Kauano and his colleagues grouped illegal activities into ten categories, and found that 37% of the infractions fell into the “suppression and degradation of vegetation” group, which included deforestation, logging of endangered tree species and the unauthorized use of fire. Illegal fishing was the next most common citation at 27%, followed by hunting at 18%. Most of the illegal activity occured in more accessible and densely populated areas.

Roads have a major role in opening up the tropics to colonization and exploitation2. Deforestation of the Brazilian Amazon increased after the construction of the Belém–Brasília Highway in the 1960s, and continued with the opening of the Trans-Amazonian Highway in 1970s. A 2014 study2 using satellite images found that around 95% of the deforestation in Brazil’s Amazon occurred within 5.5 kilometres of a road and within 1 kilometre of a navigable river.

Caught in the act

The availability and use of government data are what sets this study apart from others, says Emilio Bruna, a tropical ecologist at the University of Florida in Gainesville, who was not involved in the study. Past studies, including a paper3 published last month in Biotropica (where Bruna is editor-in-chief), struggled to obtain even the most basic information, such as how many staff members were employed by the agency that manages protected areas, and how much they were paid, Bruna says.

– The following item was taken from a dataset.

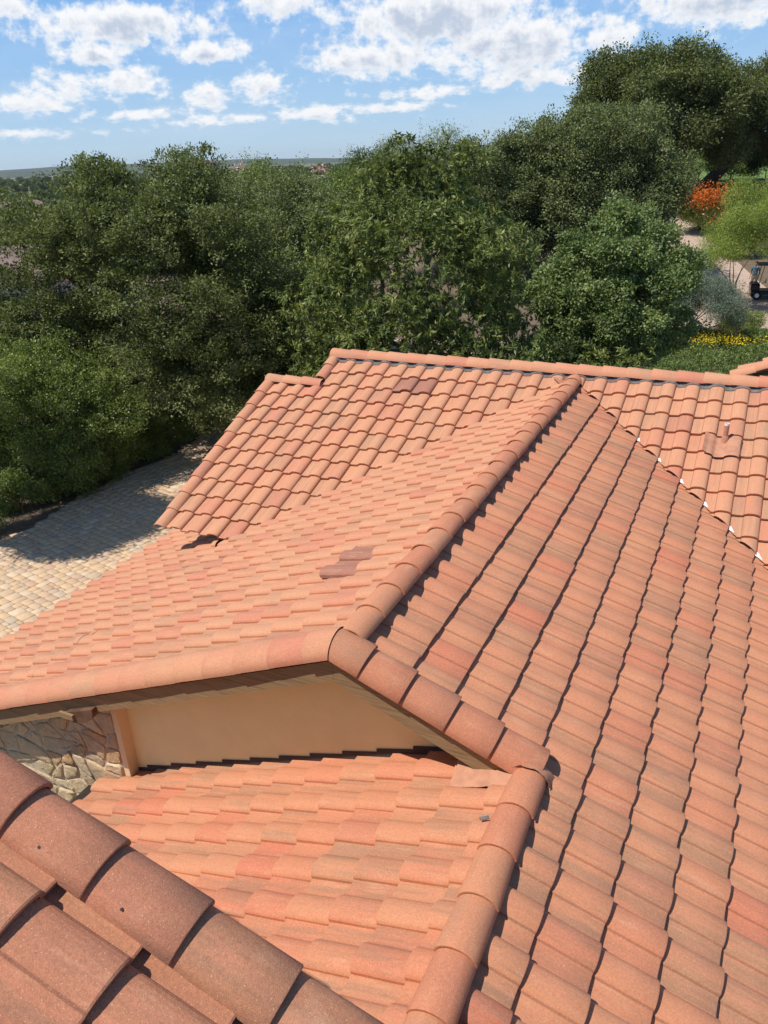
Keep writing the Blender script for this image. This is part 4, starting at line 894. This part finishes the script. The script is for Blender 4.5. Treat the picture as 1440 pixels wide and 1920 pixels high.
# ground cover with yellow flowers
def cover(name, area, n, mat, L, Wd, seed, hmax, **kw):
    rng = np.random.default_rng(seed); x = rng.uniform(area[0], area[2], n); y = rng.uniform(area[1], area[3], n)
    b_ = np.sin(x * 2.1 + seed) * np.sin(y * 1.7 + 1.3 * seed) + .6 * np.sin(x * 5.3) * np.sin(y * 4.7) + rng.normal(0, .35, n)
    k = b_ > -.55; x = x[k]; y = y[k]; b_ = b_[k]; n = len(x)
    z = ground_h(x, y) + hmax * np.clip(.45 + .35 * b_, .05, 1) * rng.uniform(.3, 1, n); V, _ = leaves(rng, np.stack([x, y, z], 1), np.tile([0, -.2, 1.], (n, 1)), L, Wd, None)
    return link(name, mesh_np(name, V, np.arange(n * 4).reshape(-1, 4), False, np.clip(rng.normal(.5, .2, n) + b_ * .08, 0, 1)), mat, kind='stuff', **kw)
cover('ground_cover', (-10, 27.5, 3.5, 41.5), 140000, ML_COVER, .10, .06, 1, .55, label='low leafy ground cover beyond the rear roof', category='ground cover')
def yellow(seed, c, s, n):
    rng = np.random.default_rng(seed); q = np.array(c) + rng.normal(0, 1, (n, 3)) * np.array(s); V, _ = leaves(rng, q, np.tile([0, -.5, 1.], (n, 1)), .07, .06, None); return V
V = np.concatenate([yellow(1, (-1.4, 37.8, G0 + .55), (1.1, .45, .10), 900), yellow(2, (-1.0, 40.6, G0 + .6), (.25, .4, .2), 260), yellow(3, (-2.8, 37.3, G0 + .45), (.5, .3, .08), 160)])
link('yellow_flowers', mesh_np('yellow_flowers', V, np.arange(len(V)).reshape(-1, 4), False, np.random.default_rng(1).random(len(V) // 4)), ML_YEL, kind='stuff', label='patch of small yellow flowers above the ground cover', category='flowers')
cover('undergrowth', (-30, 14, -17.1, 30), 70000, ML_SHRUB, .09, .055, 2, .5, label='dark undergrowth below the oaks', category='ground cover')

# far-off wood: beyond some 70 m the plain reads as one mass of treetops
def far_wood():
    rng = np.random.default_rng(77); n = 3200; a = np.radians(rng.uniform(-72, 15, n)); d = 75 * (1500 / 75) ** rng.random(n); x = np.sin(a) * d; y = np.cos(a) * d
    keep = ~((x > -22) & (d < 260)); x = x[keep]; y = y[keep]; d = d[keep]; n = len(x); h = rng.uniform(3.0, 5.6, n) * np.where(d > 500, 1.25, 1); z0 = ground_h(x, y)
    per = np.where(d < 200, 420, np.where(d < 500, 160, 60)); P = []; T_ = []; Sz = []
    for i in range(n):
        k = int(per[i]); dd = rnd_dir(rng, k); dd[:, 2] = np.abs(dd[:, 2]) * .9 - .15; r = h[i] * .62 * (1 + .22 * np.sin(dd[:, 0] * 7 + i) * np.sin(dd[:, 1] * 6))
        P.append(np.array([x[i], y[i], z0[i] + h[i] * .45]) + dd * r[:, None] * np.array([1, 1, .85])); T_.append(np.clip(rng.normal(.4, .15) + rng.normal(0, .12, k), 0, 1)); Sz.append(np.full(k, max(.35, d[i] * .0042)))
    P = np.concatenate(P); Sz = np.concatenate(Sz); m = len(P); s = rnd_dir(rng, m); t_ = unit(np.cross(s, rnd_dir(rng, m))); Sz = Sz[:, None]
    V = np.stack([P - s * Sz, P + t_ * Sz * .8, P + s * Sz, P - t_ * Sz * .8], 1).reshape(-1, 3)
    return link('far_woods', mesh_np('far_woods', V, np.arange(m * 4).reshape(-1, 4), False, np.concatenate(T_)), ML_OAK, kind='stuff', label='distant treetops spreading over the plain to the hills', category='woods')
far_wood()

# ------------------------------------------------------------------ distant buildings
M_WALLB = plain('pale_render', (0.62, 0.56, 0.50), .9, .8, .12); M_WALLW = plain('white_render', (0.80, 0.76, 0.74), .9, .8, .08)
M_ROOFG = plain('grey_brown_roof', (0.24, 0.17, 0.145), .85, 1.2, .25); M_ROOFT = plain('clay_roof', (0.50, 0.27, 0.17), .85, 2.0, .25)
m_, t_, b_ = new_mat('window_glass'); b_.inputs['Base Color'].default_value = (.03, .04, .05, 1); b_.inputs['Roughness'].default_value = .1; M_GLASS = m_
def building(name, label, loc, size, rot, wall, roof, nwin=4, floors=1, roof_h=1.2, over=.4):
    root = empty(name, loc, label, 'building'); root.rotation_euler = (0, 0, rot); w, d, h = size
    mb = MB(); mb.box((-w / 2, -d / 2, -3), (w / 2, d / 2, h)); link('wall', mb.mesh('wall'), wall, root)
    mb = MB(); a, b = w / 2 + over, d / 2 + over; v = [mb.bm.verts.new(p) for p in ((-a, -b, h), (a, -b, h), (a, b, h), (-a, b, h), (-a + b * .8, 0, h + roof_h), (a - b * .8, 0, h + roof_h))]
    for f in ((0, 1, 5, 4), (1, 2, 5), (2, 3, 4, 5), (3, 0, 4), (3, 2, 1, 0)): mb.bm.faces.new([v[i] for i in f])
    link('roof', mb.mesh('roof'), roof, root)
    for f in range(floors):
        for i in range(nwin):
            x = -w / 2 + w * (i + .5) / nwin; z = .9 + f * h / floors; ww, hh = w / nwin * .42, h / floors * .45
            mb = MB(); mb.box((x - ww / 2 - .08, -d / 2 - .05, z - .08), (x + ww / 2 + .08, -d / 2 - .005, z + hh + .08)); fr = link('window', mb.mesh('window'), wall, root)
            mb = MB(); mb.box((x - ww / 2, -d / 2 - .06, z), (x + ww / 2, -d / 2 - .052, z + hh)); link('pane', mb.mesh('pane'), M_GLASS, fr)
    return root
building('lodge', 'pale two storey building on the skyline right of the big left oak', (-279, 366, -4.6), (20, 9, 5.6), R(37), M_WALLB, M_ROOFG, 5, 2, 1.2)
building('house_far', 'white walled house far off at the left edge below the horizon', (-150, 132, -12.6), (14, 9, 5.2), R(48), M_WALLW, M_ROOFG, 4, 1, 2.0)
building('house_far', 'clay roofed house seen through leaves at the left edge, below the white one', (-86, 74.5, -10.6), (13, 9, 3.4), R(48), M_WALLB, M_ROOFT, 4, 1, 2.4)
building('house_near', 'brown roofed house with shaded wall, half hidden at the left edge behind the oak', (-44.5, 37.2, -9.0), (12, 8, 2.9), R(40), M_WALLB, M_ROOFG, 3, 1, 1.9)
building('shed', 'small clay roofed building glimpsed on the skyline between tree tops', (-150, 262, -10.5), (12, 8, 4.5), R(30), M_WALLB, M_ROOFG, 4, 1, 1.0)

# ------------------------------------------------------------------ person and golf cart beyond the wispy tree
def skin(name, verts, edges, mat, parent, sub=2, root=0):
    me = bpy.data.meshes.new(name); me.from_pydata([v[:3] for v in verts], edges, []); o = bpy.data.objects.new(name, me); COL.objects.link(o)
    o.modifiers.new('s', 'SKIN'); lay = me.skin_vertices[0].data
    for i, v in enumerate(verts): lay[i].radius = (v[3], v[4] if len(v) > 4 else v[3]); lay[i].use_root = (i == root)
    sb = o.modifiers.new('u', 'SUBSURF'); sb.levels = sub; sb.render_levels = sub
    dg = bpy.context.evaluated_depsgraph_get(); out = bpy.data.meshes.new_from_object(o.evaluated_get(dg)); bpy.data.objects.remove(o)
    smooth_mesh(out); return link(name, out, mat, parent)
M_SKIN = plain('skin', (0.50, 0.30, 0.20), .6, 20, .08); M_SHIRT = plain('blue_shirt', (0.10, 0.24, 0.33), .85, 9, .25); M_TROUS = plain('khaki_cloth', (0.50, 0.44, 0.34), .9, 9, .2)
M_HAIR = plain('dark_hair', (0.04, 0.03, 0.02), .8, 30, .3); M_BLK = plain('black_paint', (0.012, 0.013, 0.018), .25, 9, .2); M_TYRE = plain('tyre_rubber', (0.02, 0.02, 0.02), .9, 9, .2); M_SEAT = plain('dark_blue_vinyl', (0.03, 0.04, 0.10), .5, 9, .2)
px, py = -0.50, 50.9; pr = empty('person', (px, py, gz(px, py)), 'person in a blue shirt and khaki trousers standing by the dark cart', 'person'); pr.rotation_euler = (0, 0, R(-20))
B = [(0, 0, .96, .13, .10), (0, .01, 1.12, .12, .095), (0, .01, 1.30, .15, .105), (0, 0, 1.43, .12, .085), (0, 0, 1.50, .055), (0, -.01, 1.58, .07, .078), (0, -.015, 1.66, .078, .092), (0, -.01, 1.735, .05, .06)]
E_ = [(i, i + 1) for i in range(7)]
for s_ in (-1, 1):
    n = len(B); B += [(s_ * .10, 0, .88, .085), (s_ * .105, -.02, .50, .055), (s_ * .11, .01, .09, .040), (s_ * .12, -.13, .04, .035, .03)]; E_ += [(0, n), (n, n + 1), (n + 1, n + 2), (n + 2, n + 3)]
    n = len(B); B += [(s_ * .19, 0, 1.41, .050), (s_ * .24, .03, 1.14, .040), (s_ * .23, -.10, .92, .028), (s_ * .225, -.14, .86, .030, .018)]; E_ += [(3, n), (n, n + 1), (n + 1, n + 2), (n + 2, n + 3)]
body = skin('body', B, E_, M_SKIN, pr)
skin('shirt', [(0, 0, .95, .150, .118), (0, .01, 1.12, .138, .112), (0, .01, 1.30, .166, .120), (0, 0, 1.43, .134, .098), (-.19, 0, 1.42, .064), (-.225, .02, 1.22, .058), (.19, 0, 1.42, .064), (.225, .02, 1.22, .058)], [(0, 1), (1, 2), (2, 3), (3, 4), (4, 5), (3, 6), (6, 7)], M_SHIRT, pr)
skin('trousers', [(0, 0, .97, .142, .112), (-.10, 0, .86, .098), (-.105, -.02, .50, .074), (-.11, .01, .12, .060), (.10, 0, .86, .098), (.105, -.02, .50, .074), (.11, .01, .12, .060)], [(0, 1), (1, 2), (2, 3), (0, 4), (4, 5), (5, 6)], M_TROUS, pr)
mb = MB(); mb.sphere((0, .012, 1.69), .092, (1, 1.08, 1)); mb.bm.verts.ensure_lookup_table()
bmesh.ops.bisect_plane(mb.bm, geom=mb.bm.verts[:] + mb.bm.edges[:] + mb.bm.faces[:], plane_co=(0, -.04, 1.69), plane_no=(0, -.8, -.6), clear_outer=True); link('hair', mb.mesh('hair', True), M_HAIR, pr)
mb = MB(); mb.sphere((0, -.105, 1.64), .014, (1, 1.2, 1.4), 8); link('nose', mb.mesh('nose', True), M_SKIN, pr)
for s_ in (-1, 1):
    mb = MB(); mb.sphere((s_ * .031, -.088, 1.665), .010, (1.2, .6, .8), 8); link('eye', mb.mesh('eye', True), M_HAIR, pr)
    mb = MB(); mb.sphere((s_ * .080, .0, 1.65), .02, (.4, .8, 1.3), 8); link('ear', mb.mesh('ear', True), M_SKIN, pr)
    for f in range(4):
        x0 = s_ * .225 + (f - 1.5) * .010; ln = (.052, .060, .057, .045)[f]; mb = MB(); mb.tube([(x0, -.150, .845), (x0, -.165, .845 - ln * .5), (x0, -.160, .845 - ln)], [.0075, .007, .005], 6); link('finger', mb.mesh('finger', True), M_SKIN, pr)
    mb = MB(); mb.tube([(s_ * .205, -.135, .875), (s_ * .190, -.155, .850), (s_ * .188, -.165, .828)], [.010, .009, .006], 6); link('thumb', mb.mesh('thumb', True), M_SKIN, pr)
cx, cy = 0.50, 49.9; gc = empty('golf_cart', (cx, cy, gz(cx, cy)), 'dark golf cart parked on the path at the right edge', 'golf cart'); gc.rotation_euler = (0, 0, R(8))
mb = MB(); mb.box((-1.15, -.58, .28), (1.15, .58, .48), bev=.05); mb.box((-1.18, -.52, .44), (-.70, .52, .86), bev=.09); mb.box((.35, -.56, .44), (1.15, .56, .80), bev=.07); link('body', mb.mesh('body'), M_BLK, gc)
mb = MB(); mb.box((-.05, -.52, .60), (.50, .52, .76), bev=.05); mb.box((.44, -.52, .70), (.58, .52, 1.22), bev=.05); link('seat', mb.mesh('seat'), M_SEAT, gc)
mb = MB(); mb.box((-.98, -.60, 1.84), (.85, .60, 1.90), bev=.025); link('roof', mb.mesh('roof'), M_BLK, gc)
for x_p, y_p, x_q in ((-.80, -.52, -.62), (-.80, .52, -.62), (.72, -.52, .66), (.72, .52, .66)):
    mb = MB(); mb.tube([(x_p, y_p, .75), (x_q, y_p, 1.86)], .018, 8); link('roof_post', mb.mesh('post', True), M_BLK, gc)
mb = MB(); mb.tube([(-.60, -.26, .80), (-.42, -.26, .98)], .015, 8); mb.tube([(-.42 + .02 * math.cos(a), -.26 + .16 * math.sin(a), .98 + .16 * math.cos(a) * .8) for a in (2 * math.pi * k / 16 for k in range(17))], .012, 6, cap=False); link('steering_wheel', mb.mesh('steering_wheel', True), M_TYRE, gc)
for x_p, y_p in ((-.82, -.52), (-.82, .52), (.80, -.52), (.80, .52)):
    mb = MB(); mb.tube([(x_p, y_p - .09, .23), (x_p, y_p - .08, .23), (x_p, y_p + .08, .23), (x_p, y_p + .09, .23)], [.19, .225, .225, .19], 20); w_ = link('wheel', mb.mesh('wheel', True), M_TYRE, gc)
    sg = -1 if y_p < 0 else 1
    mb = MB(); mb.tube([(x_p, y_p + sg * .092, .23), (x_p, y_p + sg * .10, .23)], [.12, .10], 16); link('rim', mb.mesh('rim'), M_METAL, w_)

# ------------------------------------------------------------------ the air
mb = MB(); mb.box((-9500, -9500, -30), (9500, 9500, 75)); hz = mb.mesh('haze')
mh = bpy.data.materials.new('air'); mh.use_nodes = True; th = NT(mh.node_tree); th.n.clear(); vo = th.add('ShaderNodeVolumePrincipled'); oo = th.add('ShaderNodeOutputMaterial')
vo.inputs['Color'].default_value = (0.86, 0.92, 1.0, 1); vo.inputs['Density'].default_value = 0.00006; vo.inputs['Anisotropy'].default_value = 0.2
th.link(vo.outputs[0], oo.inputs['Volume']); link('haze', hz, mh, kind='stuff', label='thin blue haze of the summer air', category='haze')

# low growth between the silvery bush and the cart
cr = crown(150, (-.9, 42.2, gz(-.9, 42.2) + .35), (1.2, .8, .5), 10, .35, 420, 30, .10, .06, .035, tint_mu=.55, flat_bottom=-.2)
tree('low_shrub', 'low yellow green shrub on the path edge beside the silvery bush', 'shrub', (-.9, 42.2, gz(-.9, 42.2)), ML_SHRUB, cr, .03, limbs=3)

Data from efforts on the ground are important because, although remote-sensing instruments such as satellites can detect deforestation, for example, they fail to identify threats present beneath the forest canopy. Law-enforcement records, when available, can complement remote-sensing data sets, the study authors say.

“You can actually tell what it is they’re writing infractions for, and that’s valuable,” says Bruna. But he points out that, without knowing where law-enforcement efforts are being allocated, it’s only a partial picture. “It could be that the reason certain protected areas have the most infractions is because those are the places that are under the greatest threat,” he says. “Or it could be because that’s where the greatest enforcement is being focused.”

Greater enforcement

“We are still far from having adequate staff in the protected areas,” Kauano says. In 2014, a local news outlet reported that the Brazilian Institute of Environment and Renewable Natural Resources had only 47 agents to monitor environmental crimes in Amazonas, the country’s largest state in the Amazon region, which covers an area of about 1.6 million square kilometres.

Hiring more enforcement officials looks unlikely in the short term, however, owing to Brazil’s ongoing political and economic crisis, says Kauano. “What ICMBio seeks to do to overcome this is to prioritize some regions with greater problems.”

Bruna cautions against jumping to conclusions from the study’s results, however. “Not all infractions are created equal,” he says. It’s important to differentiate between a resident fishing out of season and a fishing charter operator. Bruna worries that some may look at this study and think that the people living near protected areas are the problem. But they aren’t the only ones breaking the law, he says. And the demand for the fruits of this illegal labour comes from all over the world.

Local people can, in fact, be part of the solution. There is some evidence that people living in or near protected areas are helping with conservation, says Kauano. But he adds that the government needs to make a greater effort to work with local communities.